▶ [Entries with scene source code]:
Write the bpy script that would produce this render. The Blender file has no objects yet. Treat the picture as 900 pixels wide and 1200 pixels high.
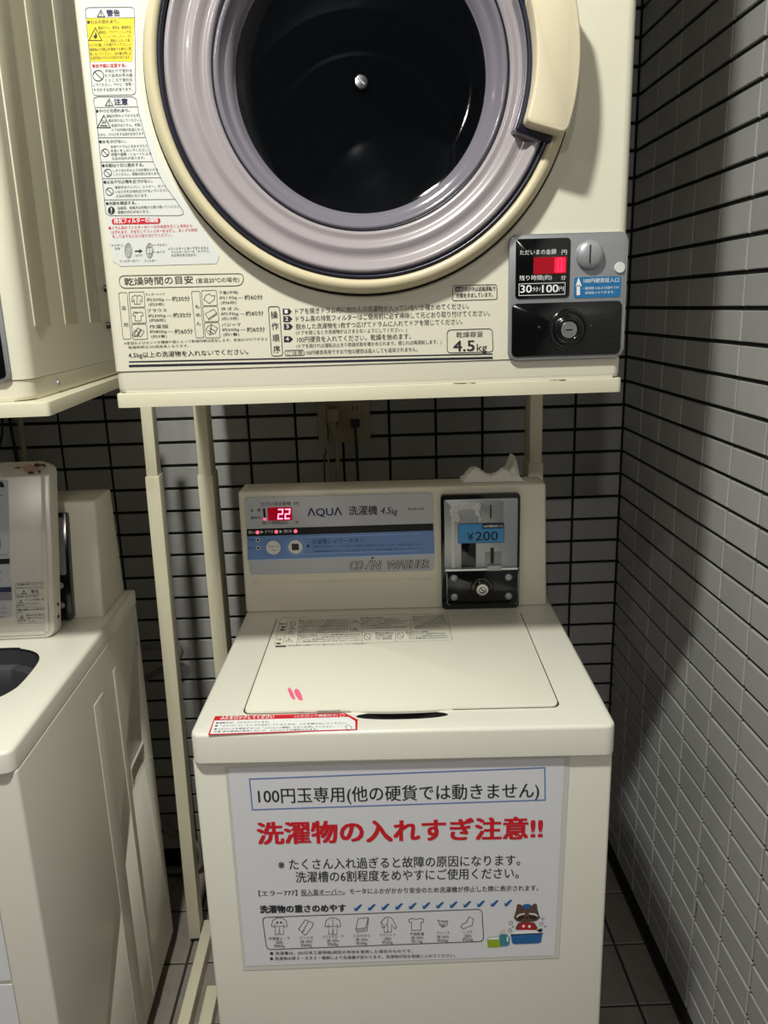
import bpy, bmesh, math, random
from mathutils import Vector, Matrix, noise
C = bpy.context.scene.collection
PI = math.pi
random.seed(7)

# ------------------------------------------------------------------ camera, world, lights, exposure
cam_d = bpy.data.cameras.new('camera')
cam_d.sensor_fit = 'VERTICAL'; cam_d.sensor_height = 36.0
cam_d.lens = 36.0 * 931.37 / 1200.0
cam_d.clip_start = 0.02
cam = bpy.data.objects.new('camera', cam_d); C.objects.link(cam)
cam.location = (-0.54967, -1.69068, 1.31784)
cam.rotation_euler = (1.31686956, 0.0294499, -0.0247352)
bpy.context.scene.camera = cam
sc = bpy.context.scene
sc.view_settings.view_transform = 'Standard'
sc.view_settings.look = 'None'
sc.view_settings.gamma = 1.0
sc.view_settings.use_curve_mapping = False
sc.view_settings.exposure = 0.0
w = bpy.data.worlds.new('world'); sc.world = w; w.use_nodes = True
w.node_tree.nodes['Background'].inputs[0].default_value = (0.80, 0.86, 1.0, 1)
w.node_tree.nodes['Background'].inputs[1].default_value = 0.018
CEIL = 2.48
LAMPS = [((-0.90, -1.42, CEIL - 0.012), 0.12, 34.0), ((-2.30, -2.30, CEIL - 0.012), 0.12, 8.0), ((-1.0, -3.5, CEIL - 0.012), 0.12, 25.0)]  # last two are unseen lamps added as fill light
def lamp_light(loc, size, power):
    d = bpy.data.lights.new('downlight', 'AREA'); d.shape = 'DISK'; d.size = size; d.energy = power
    d.color = (0.985, 1.0, 0.90) if power > 30 else (1.0, 0.96, 0.90)
    o = bpy.data.objects.new('downlight', d); C.objects.link(o); o.location = loc
    return o
for l in LAMPS: lamp_light(*l)

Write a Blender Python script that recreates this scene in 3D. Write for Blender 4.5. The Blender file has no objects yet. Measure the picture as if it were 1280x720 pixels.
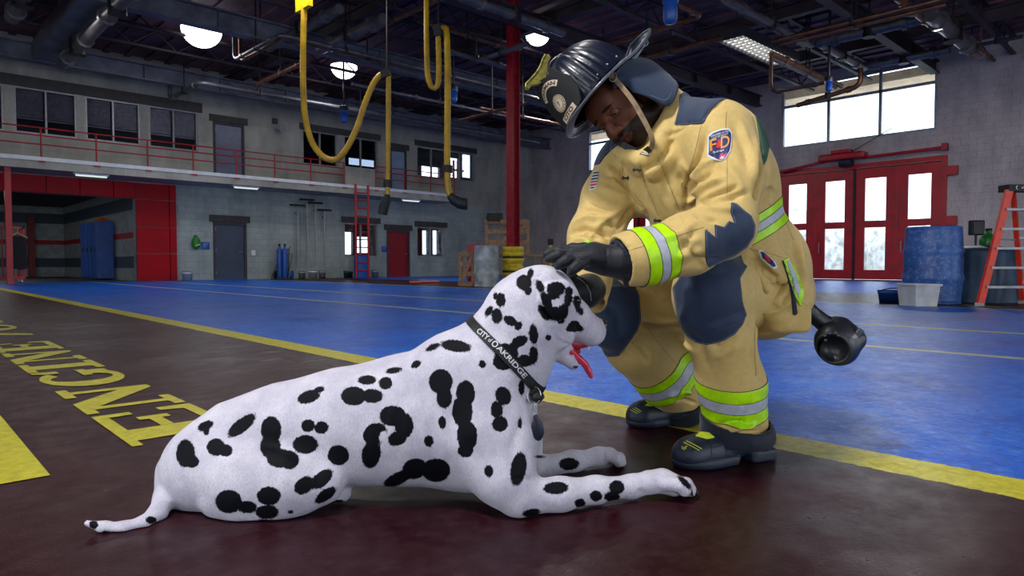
import bpy, bmesh, math, random
import numpy as np
from mathutils import Vector, Matrix
from mathutils.bvhtree import BVHTree
random.seed(7)
PI = math.pi
SC = bpy.context.scene
COL = SC.collection

# ------------------------------------------------------------------ camera
CF = 842.0
CH = 0.56
pit = math.atan(30 / CF)
_fh = np.array([.6875, .7262, 0.0]); _fh /= np.linalg.norm(_fh)
CR = np.array([_fh[1], -_fh[0], 0.0])
CFW = _fh * math.cos(pit) - np.array([0, 0, 1.0]) * math.sin(pit)
CU = np.cross(CR, CFW)
CO = np.array([0, 0, CH])
def ray(x, y): return CFW + CR * (x - 640) / CF - CU * (y - 360) / CF
def gnd(x, y, z=0.0):
    d = ray(x, y); return CO + d * ((z - CH) / d[2])
def onX(x, y, X): d = ray(x, y); return CO + d * (X / d[0])
def onY(x, y, Y): d = ray(x, y); return CO + d * (Y / d[1])
def P(x, y, t): return CO + ray(x, y) * t
def PM(a): return a / CF
def project(V):
    q = V - CO; z = q @ CFW
    return 640 + CF * (q @ CR) / z, 360 - CF * (q @ CU) / z, z
cam = bpy.data.cameras.new('camera'); camo = bpy.data.objects.new('camera', cam); COL.objects.link(camo)
cam.sensor_width = 36; cam.lens = CF * 36 / 1280; cam.clip_start = .02; cam.clip_end = 300
camo.matrix_world = Matrix(((CR[0], CU[0], -CFW[0], CO[0]), (CR[1], CU[1], -CFW[1], CO[1]), (CR[2], CU[2], -CFW[2], CO[2]), (0, 0, 0, 1)))
SC.camera = camo
SC.view_settings.view_transform = 'Standard'; SC.view_settings.look = 'None'
SC.view_settings.gamma = 1; SC.view_settings.use_curve_mapping = False

# ------------------------------------------------------------------ materials
def lin(c):
    def f(v):
        v /= 255.0
        return v / 12.92 if v <= .04045 else ((v + .055) / 1.055) ** 2.4
    return tuple(f(v) for v in c) + (1.0,)
class NT:
    def __init__(s, m):
        m.use_nodes = True; s.t = m.node_tree; s.n = s.t.nodes; s.l = s.t.links
        s.b = s.n.get('Principled BSDF')
    def add(s, typ, **kw):
        n = s.n.new(typ)
        for k, v in kw.items():
            if k.startswith('i_'):
                k2 = k[2:]; k2 = int(k2) if k2.isdigit() else k2.replace('_', ' ')
                if hasattr(v, 'is_output') or isinstance(v, bpy.types.NodeSocket): s.l.new(v, n.inputs[k2])
                else: n.inputs[k2].default_value = v
            else: setattr(n, k, v)
        return n
    def link(s, a, b): s.l.new(a, b)
    def noise(s, scale, detail=4, rough=.55, vec=None, dist=0.0):
        n = s.add('ShaderNodeTexNoise'); n.inputs['Scale'].default_value = scale; n.inputs['Detail'].default_value = detail
        n.inputs['Roughness'].default_value = rough; n.inputs['Distortion'].default_value = dist
        if vec is not None: s.link(vec, n.inputs['Vector'])
        return n.outputs['Fac']
    def ramp(s, fac, stops):
        r = s.add('ShaderNodeValToRGB'); s.link(fac, r.inputs['Fac']); e = r.color_ramp.elements
        while len(e) < len(stops): e.new(.5)
        for i, (p, c) in enumerate(stops):
            e[i].position = p; e[i].color = c if len(c) == 4 else tuple(c) + (1,)
        return r.outputs['Color']
    def mix(s, fac, a, b, mode='MIX'):
        m = s.add('ShaderNodeMix', data_type='RGBA', blend_type=mode)
        for i, v in ((0, fac), (6, a), (7, b)):
            if isinstance(v, bpy.types.NodeSocket): s.link(v, m.inputs[i])
            else: m.inputs[i].default_value = v
        return m.outputs[2]
    def math(s, op, a, b=0.0, c=0.0):
        m = s.add('ShaderNodeMath', operation=op)
        for i, v in ((0, a), (1, b), (2, c)):
            if isinstance(v, bpy.types.NodeSocket): s.link(v, m.inputs[i])
            else: m.inputs[i].default_value = v
        return m.outputs[0]
    def pos(s, scale=(1, 1, 1), obj=False, rot=(0, 0, 0)):
        g = s.add('ShaderNodeTexCoord').outputs['Object'] if obj else s.add('ShaderNodeNewGeometry').outputs['Position']
        m = s.add('ShaderNodeMapping'); s.link(g, m.inputs['Vector']); m.inputs['Scale'].default_value = scale; m.inputs['Rotation'].default_value = rot
        return m.outputs['Vector']
    def bump(s, h, strength=.3, dist=.01):
        b = s.add('ShaderNodeBump'); b.inputs['Strength'].default_value = strength; b.inputs['Distance'].default_value = dist
        s.link(h, b.inputs['Height']); s.link(b.outputs['Normal'], s.b.inputs['Normal']); return b
    def set(s, **kw):
        for k, v in kw.items():
            i = s.b.inputs[k.replace('_', ' ')]
            if isinstance(v, bpy.types.NodeSocket): s.link(v, i)
            else: i.default_value = v
MATS = {}
def mat(name, col=(128, 128, 128), rough=.6, metal=0.0, var=.12, vscale=6.0, bump=0.0, bscale=80.0, coat=0.0, spec=.5, obj=False):
    """a plain painted / worn material: base colour broken up by noise, optional bump"""
    if name in MATS: return MATS[name]
    m = bpy.data.materials.new(name); n = NT(m); c = lin(col)
    v = n.pos(obj=obj)
    f = n.noise(vscale, 5, .6, v)
    lo = tuple(max(0, x * (1 - 2.2 * var)) for x in c[:3]); hi = tuple(min(1, x * (1 + 1.6 * var)) for x in c[:3])
    n.set(Base_Color=n.ramp(f, [(.3, lo), (.7, hi)]), Metallic=metal, Coat_Weight=coat)
    n.b.inputs['Specular IOR Level'].default_value = spec
    rr = n.math('MULTIPLY_ADD', f, .25, rough - .12); n.set(Roughness=rr)
    if bump: n.bump(n.noise(bscale, 4, .6, v), bump, .01)
    MATS[name] = m; return m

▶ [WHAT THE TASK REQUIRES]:
Leave the pictures out and reproduce exactly the lines from the top of the listing above through the line with "COL = SC.collection".

▶ [TASK OUTPUT]:
Write the bpy script that would produce this render. The Blender file has no objects yet. Treat the picture as 900 pixels wide and 1200 pixels high.
import bpy, bmesh, math, random
from mathutils import Vector, Matrix, noise
C = bpy.context.scene.collection
PI = math.pi
random.seed(7)

# ------------------------------------------------------------------ camera, world, lights, exposure
cam_d = bpy.data.cameras.new('camera')
cam_d.sensor_fit = 'VERTICAL'; cam_d.sensor_height = 36.0
cam_d.lens = 36.0 * 931.37 / 1200.0
cam_d.clip_start = 0.02
cam = bpy.data.objects.new('camera', cam_d); C.objects.link(cam)
cam.location = (-0.54967, -1.69068, 1.31784)
cam.rotation_euler = (1.31686956, 0.0294499, -0.0247352)
bpy.context.scene.camera = cam
sc = bpy.context.scene
sc.view_settings.view_transform = 'Standard'
sc.view_settings.look = 'None'
sc.view_settings.gamma = 1.0
sc.view_settings.use_curve_mapping = False
sc.view_settings.exposure = 0.0
w = bpy.data.worlds.new('world'); sc.world = w; w.use_nodes = True
w.node_tree.nodes['Background'].inputs[0].default_value = (0.80, 0.86, 1.0, 1)
w.node_tree.nodes['Background'].inputs[1].default_value = 0.018
CEIL = 2.48
LAMPS = [((-0.90, -1.42, CEIL - 0.012), 0.12, 34.0), ((-2.30, -2.30, CEIL - 0.012), 0.12, 8.0), ((-1.0, -3.5, CEIL - 0.012), 0.12, 25.0)]  # last two are unseen lamps added as fill light
def lamp_light(loc, size, power):
    d = bpy.data.lights.new('downlight', 'AREA'); d.shape = 'DISK'; d.size = size; d.energy = power
    d.color = (0.985, 1.0, 0.90) if power > 30 else (1.0, 0.96, 0.90)
    o = bpy.data.objects.new('downlight', d); C.objects.link(o); o.location = loc
    return o
for l in LAMPS: lamp_light(*l)

Write a Blender Python script that recreates this scene in 3D. Write for Blender 4.5. The Blender file has no objects yet. Measure the picture as if it were 1280x720 pixels.
import bpy, bmesh, math, random
import numpy as np
from mathutils import Vector, Matrix
from mathutils.bvhtree import BVHTree
random.seed(7)
PI = math.pi
SC = bpy.context.scene
COL = SC.collection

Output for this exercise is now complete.